Dans l’entreprise, les acteurs en position inférieure (les travailleurs de toutes les catégories) investissent parfois la relation d’enquête afin de dénoncer les dirigeants. Ils reproduisent ainsi l’accusation d’infériorité produite par l’ancien dominant « Blanc » en l’actualisant symboliquement à travers la personne de l’anthropologue. La relation à l’anthropologue est ainsi mise à profit pour souligner les écarts aux normes. Elle le place dans une position d’arbitre ou de témoin extérieur pour une condition de travail qui est inacceptable ou, par exemple, au sujet du non-respect du Projet d’Accord d’Établissement19. Une telle attitude culmine chez certains ouvriers par une mise en accusation accablante des dirigeants de l’entreprise qui se résume fréquemment par cette formule : « Ici, il y a plus de travail, alors que le salaire ne suit pas ». Ces acteurs (essentiellement les agents d’exécution) s’emploient ainsi à édifier leurs relations à l’anthropologue en le situant comme agent extérieur à l’entreprise et sans doute statutairement supérieur. La légitimité de sa recherche trouve à leurs yeux ses fondements dans l’autorité des normes de l’ancienne puissance coloniale dont il ressortit20. Ainsi réappropriée et traduite, l’enquête est d’autant mieux perçue qu’elle est utilisée pour introduire un procès symbolique contre les dirigeants de l’entreprise, l’anthropologue étant réinvesti du rôle de juge, sauveur, médiatisant, par son écoute, une condamnation sans appel.
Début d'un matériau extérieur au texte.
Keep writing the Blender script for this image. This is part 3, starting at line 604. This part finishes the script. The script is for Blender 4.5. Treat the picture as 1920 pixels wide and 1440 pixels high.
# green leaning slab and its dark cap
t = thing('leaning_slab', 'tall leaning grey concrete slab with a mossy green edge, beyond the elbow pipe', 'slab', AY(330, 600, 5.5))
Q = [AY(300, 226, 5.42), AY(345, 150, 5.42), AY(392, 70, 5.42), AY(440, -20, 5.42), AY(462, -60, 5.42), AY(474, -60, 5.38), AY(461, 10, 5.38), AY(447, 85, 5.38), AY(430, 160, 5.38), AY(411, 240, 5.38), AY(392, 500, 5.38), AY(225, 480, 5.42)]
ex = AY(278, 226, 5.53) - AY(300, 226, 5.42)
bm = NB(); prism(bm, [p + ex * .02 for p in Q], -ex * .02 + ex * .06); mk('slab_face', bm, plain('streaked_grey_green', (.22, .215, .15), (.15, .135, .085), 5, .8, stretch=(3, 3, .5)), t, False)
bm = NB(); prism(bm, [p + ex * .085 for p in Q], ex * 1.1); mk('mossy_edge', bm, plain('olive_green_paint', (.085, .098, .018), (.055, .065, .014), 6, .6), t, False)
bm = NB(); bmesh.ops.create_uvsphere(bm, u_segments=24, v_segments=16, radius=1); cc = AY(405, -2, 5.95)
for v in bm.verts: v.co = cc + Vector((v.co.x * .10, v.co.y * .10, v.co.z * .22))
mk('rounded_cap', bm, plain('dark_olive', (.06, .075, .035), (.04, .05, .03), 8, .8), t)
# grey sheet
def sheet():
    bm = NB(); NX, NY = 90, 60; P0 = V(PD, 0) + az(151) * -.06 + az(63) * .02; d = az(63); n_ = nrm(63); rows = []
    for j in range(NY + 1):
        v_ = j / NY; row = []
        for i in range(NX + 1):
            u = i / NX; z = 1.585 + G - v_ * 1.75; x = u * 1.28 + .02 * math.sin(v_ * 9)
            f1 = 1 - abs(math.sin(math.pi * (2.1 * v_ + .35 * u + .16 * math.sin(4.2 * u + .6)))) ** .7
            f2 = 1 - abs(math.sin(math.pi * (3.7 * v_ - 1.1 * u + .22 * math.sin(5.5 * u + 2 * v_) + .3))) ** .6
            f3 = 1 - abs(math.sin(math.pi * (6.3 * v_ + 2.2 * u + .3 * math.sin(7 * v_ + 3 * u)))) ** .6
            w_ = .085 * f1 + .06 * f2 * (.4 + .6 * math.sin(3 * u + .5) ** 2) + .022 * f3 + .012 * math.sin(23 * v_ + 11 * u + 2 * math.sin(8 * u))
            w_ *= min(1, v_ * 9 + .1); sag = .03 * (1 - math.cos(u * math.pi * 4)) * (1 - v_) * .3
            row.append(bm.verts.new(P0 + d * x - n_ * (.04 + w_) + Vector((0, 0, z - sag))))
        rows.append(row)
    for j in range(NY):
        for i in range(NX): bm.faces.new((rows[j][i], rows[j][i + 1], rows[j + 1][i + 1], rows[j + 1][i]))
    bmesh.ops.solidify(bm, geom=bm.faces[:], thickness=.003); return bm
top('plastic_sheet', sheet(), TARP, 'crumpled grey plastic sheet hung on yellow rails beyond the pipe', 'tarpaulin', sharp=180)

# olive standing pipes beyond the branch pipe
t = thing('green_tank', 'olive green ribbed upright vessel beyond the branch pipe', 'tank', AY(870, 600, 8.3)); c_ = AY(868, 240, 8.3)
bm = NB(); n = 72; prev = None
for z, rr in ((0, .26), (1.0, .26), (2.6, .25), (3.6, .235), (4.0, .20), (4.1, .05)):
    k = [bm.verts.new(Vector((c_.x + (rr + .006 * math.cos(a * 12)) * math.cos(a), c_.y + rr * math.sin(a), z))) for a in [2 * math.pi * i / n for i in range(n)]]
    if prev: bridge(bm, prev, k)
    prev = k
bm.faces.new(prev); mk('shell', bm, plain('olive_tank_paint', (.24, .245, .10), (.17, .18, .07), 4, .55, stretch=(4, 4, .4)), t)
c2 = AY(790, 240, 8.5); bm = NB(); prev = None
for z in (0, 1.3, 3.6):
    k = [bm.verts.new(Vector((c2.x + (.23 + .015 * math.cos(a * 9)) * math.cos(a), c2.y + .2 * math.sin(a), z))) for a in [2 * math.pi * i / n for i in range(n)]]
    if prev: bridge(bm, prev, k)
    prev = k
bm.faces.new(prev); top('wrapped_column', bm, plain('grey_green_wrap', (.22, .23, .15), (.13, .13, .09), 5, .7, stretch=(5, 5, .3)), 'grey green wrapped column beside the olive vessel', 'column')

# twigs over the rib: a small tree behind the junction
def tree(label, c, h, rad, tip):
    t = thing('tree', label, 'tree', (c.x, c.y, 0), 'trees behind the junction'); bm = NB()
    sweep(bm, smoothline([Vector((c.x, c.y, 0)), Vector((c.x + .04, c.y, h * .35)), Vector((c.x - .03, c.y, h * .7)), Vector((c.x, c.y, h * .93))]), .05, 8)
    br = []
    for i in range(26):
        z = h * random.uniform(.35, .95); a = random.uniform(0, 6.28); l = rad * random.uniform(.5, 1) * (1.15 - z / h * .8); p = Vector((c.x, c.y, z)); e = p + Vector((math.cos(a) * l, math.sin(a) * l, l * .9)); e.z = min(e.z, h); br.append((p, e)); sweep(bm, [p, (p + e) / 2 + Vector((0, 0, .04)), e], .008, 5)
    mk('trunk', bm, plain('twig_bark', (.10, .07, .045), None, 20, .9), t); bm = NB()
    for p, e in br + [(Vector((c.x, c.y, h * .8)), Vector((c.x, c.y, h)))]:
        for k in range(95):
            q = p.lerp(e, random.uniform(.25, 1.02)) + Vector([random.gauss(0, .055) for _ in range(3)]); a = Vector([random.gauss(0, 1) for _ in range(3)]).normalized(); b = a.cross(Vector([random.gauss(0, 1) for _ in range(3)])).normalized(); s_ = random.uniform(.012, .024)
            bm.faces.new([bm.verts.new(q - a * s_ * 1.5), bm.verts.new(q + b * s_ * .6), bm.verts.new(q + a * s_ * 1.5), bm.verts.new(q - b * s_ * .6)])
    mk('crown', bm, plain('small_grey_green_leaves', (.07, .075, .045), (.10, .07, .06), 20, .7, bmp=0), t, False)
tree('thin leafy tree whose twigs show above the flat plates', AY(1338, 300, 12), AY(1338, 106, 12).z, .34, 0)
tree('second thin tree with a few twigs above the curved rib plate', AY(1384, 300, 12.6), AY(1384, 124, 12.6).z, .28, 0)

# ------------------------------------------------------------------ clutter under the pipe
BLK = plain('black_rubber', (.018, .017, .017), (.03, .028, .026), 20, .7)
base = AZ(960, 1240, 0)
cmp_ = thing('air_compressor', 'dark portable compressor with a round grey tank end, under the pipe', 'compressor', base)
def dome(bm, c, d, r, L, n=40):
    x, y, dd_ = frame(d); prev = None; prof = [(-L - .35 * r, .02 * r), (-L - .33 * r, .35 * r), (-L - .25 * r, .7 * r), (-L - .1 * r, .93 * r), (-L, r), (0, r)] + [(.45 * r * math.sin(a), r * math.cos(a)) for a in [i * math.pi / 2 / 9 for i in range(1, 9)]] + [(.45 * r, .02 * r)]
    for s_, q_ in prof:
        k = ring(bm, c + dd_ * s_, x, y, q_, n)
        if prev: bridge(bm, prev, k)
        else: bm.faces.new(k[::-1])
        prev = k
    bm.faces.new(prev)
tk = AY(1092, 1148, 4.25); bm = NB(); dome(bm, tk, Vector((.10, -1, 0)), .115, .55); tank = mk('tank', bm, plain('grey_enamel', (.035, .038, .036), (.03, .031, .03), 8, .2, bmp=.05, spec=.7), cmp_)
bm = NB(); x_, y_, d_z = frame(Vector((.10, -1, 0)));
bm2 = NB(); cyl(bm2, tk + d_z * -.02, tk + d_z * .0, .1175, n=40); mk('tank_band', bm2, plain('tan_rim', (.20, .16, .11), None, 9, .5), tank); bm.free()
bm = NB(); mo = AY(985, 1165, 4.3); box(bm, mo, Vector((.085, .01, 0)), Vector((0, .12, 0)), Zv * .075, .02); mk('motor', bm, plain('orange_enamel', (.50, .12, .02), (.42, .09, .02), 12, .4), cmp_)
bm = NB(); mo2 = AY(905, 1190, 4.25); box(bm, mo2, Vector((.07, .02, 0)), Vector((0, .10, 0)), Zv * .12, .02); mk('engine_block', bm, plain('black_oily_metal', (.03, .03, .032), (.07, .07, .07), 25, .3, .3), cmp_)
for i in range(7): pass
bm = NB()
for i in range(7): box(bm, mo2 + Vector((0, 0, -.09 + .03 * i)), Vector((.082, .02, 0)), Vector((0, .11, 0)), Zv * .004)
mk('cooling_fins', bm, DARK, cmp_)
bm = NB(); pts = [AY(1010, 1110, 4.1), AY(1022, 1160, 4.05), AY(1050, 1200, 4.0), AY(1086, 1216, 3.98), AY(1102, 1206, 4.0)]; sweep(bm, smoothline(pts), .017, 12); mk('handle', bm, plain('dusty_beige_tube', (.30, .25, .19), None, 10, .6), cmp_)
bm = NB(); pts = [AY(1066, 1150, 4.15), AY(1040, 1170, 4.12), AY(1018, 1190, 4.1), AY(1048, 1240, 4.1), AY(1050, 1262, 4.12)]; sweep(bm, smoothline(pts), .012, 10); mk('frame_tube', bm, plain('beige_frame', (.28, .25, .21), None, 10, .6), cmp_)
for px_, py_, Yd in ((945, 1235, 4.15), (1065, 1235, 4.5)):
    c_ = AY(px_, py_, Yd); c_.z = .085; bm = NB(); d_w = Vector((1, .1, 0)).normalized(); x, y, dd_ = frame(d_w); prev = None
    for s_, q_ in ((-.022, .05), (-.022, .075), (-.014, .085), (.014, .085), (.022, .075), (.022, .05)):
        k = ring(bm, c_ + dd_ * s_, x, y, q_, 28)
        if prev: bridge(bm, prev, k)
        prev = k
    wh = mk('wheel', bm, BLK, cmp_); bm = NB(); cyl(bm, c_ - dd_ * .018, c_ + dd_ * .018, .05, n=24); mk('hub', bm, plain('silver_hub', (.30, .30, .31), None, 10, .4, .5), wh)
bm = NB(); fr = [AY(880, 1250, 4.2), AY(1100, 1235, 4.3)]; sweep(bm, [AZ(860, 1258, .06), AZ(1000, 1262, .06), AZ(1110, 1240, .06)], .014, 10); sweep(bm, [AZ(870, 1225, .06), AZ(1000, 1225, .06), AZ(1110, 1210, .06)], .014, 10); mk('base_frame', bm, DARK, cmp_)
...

Ces diverses considérations sur les conditions d’enquête et la place attribuée au chercheur expliquent rétrospectivement pourquoi les contacts furent d’emblée beaucoup plus faciles à nouer avec la catégorie des agents d’exécution qu’avec tout autre salarié, et ceci malgré le souci d’appréhender l’ensemble des acteurs de l’entreprise. Les fréquentes interruptions du travail dans l’usine, occasionnées par le défaut d’approvisionnement en matière première et surtout par l’attente des clients, donnent aux ouvriers des périodes d’inactivité qui sont mises à profit pour susciter des rencontres et des discussions. Ce que confirment ces propos du responsable du magasin œufs : «… Dans notre magasin, quand on a beaucoup de clients, nous avons beaucoup de travail, et ce vice-versa. Moi, je considère la SMAG comme une « grande boutique »21. Pendant ces temps de pause ou d’attente, les ouvriers profitaient de mon enquête pour mettre à nu leurs différentes difficultés avec leurs dirigeants. Tout cela favorisait ma recherche. À l’opposé, les salariés présents dans un bureau (espace fermé) et a fortiori les opérateurs de saisie, souvent envahis par la clientèle, étaient d’une approche plus difficile. Des discussions étaient possibles au foyer ou lors des déplacements, le plus souvent publics et très courts. Le prolongement de ces contacts exigeait l’obtention d’un rendez-vous. Reçu dans un bureau, j’étais pris dans les mailles d’une relation professionnelle et renvoyé à ma position de stagiaire. Auprès d’eux, la démarche interrogative suscitait la gêne et pouvait être perçue comme une remise en cause. Dans de telles conditions, j’éprouvais beaucoup de difficultés à aborder librement les questions liées à la vie quotidienne. Peu d’entretiens seront finalement obtenus à l’écart de l’entreprise avec cette catégorie de salariés. Mon enquête porte donc surtout sur l’usine. Elle est le cœur de ma recherche, mon monde, ma passion. Là, j’ai trouvé, vu, écouté des chefs de service, cadres, agents de maitrise et agents d’exécutions.
Dans une entreprise comme la SMAG, l’enquête provoque des réactions de défense, d’accusation ou d’altercation qui structurent et animent les discours. À titre de démonstration, on notera que certains cadres de la SMAG, publiquement et devant moi, ont nié avoir embauché des membres de leur famille. Alors qu’il est pourtant facile de repérer au sein de cette entreprise une vingtaine de salariés qui se réclament d’un lien de parenté plus ou moins proche avec ces derniers. Mais ce n’est pas tant la correspondance entre les déclarations et la réalité qui importe ici, que tous les enjeux symboliques que manifeste un tel comportement. Parce que recruter un « parent » peut paraître comme un enfermement dans une condition d’infériorisation, celle de l’ »Africain ». En insistant sur leurs adhésions au principe des modèles représentés par la famille « européenne » et par le capitalisme « occidental », les cadres tentaient de se démarquer du stigmate commun de l’ «entrepreneur africain ». Ils cherchaient ainsi à s’éloigner de ce recrutement familial caractéristique habituellement attribué aux chefs d’entreprise du continent, aussi bien dans les discours dominants que dans un certain nombre de travaux scientifiques22.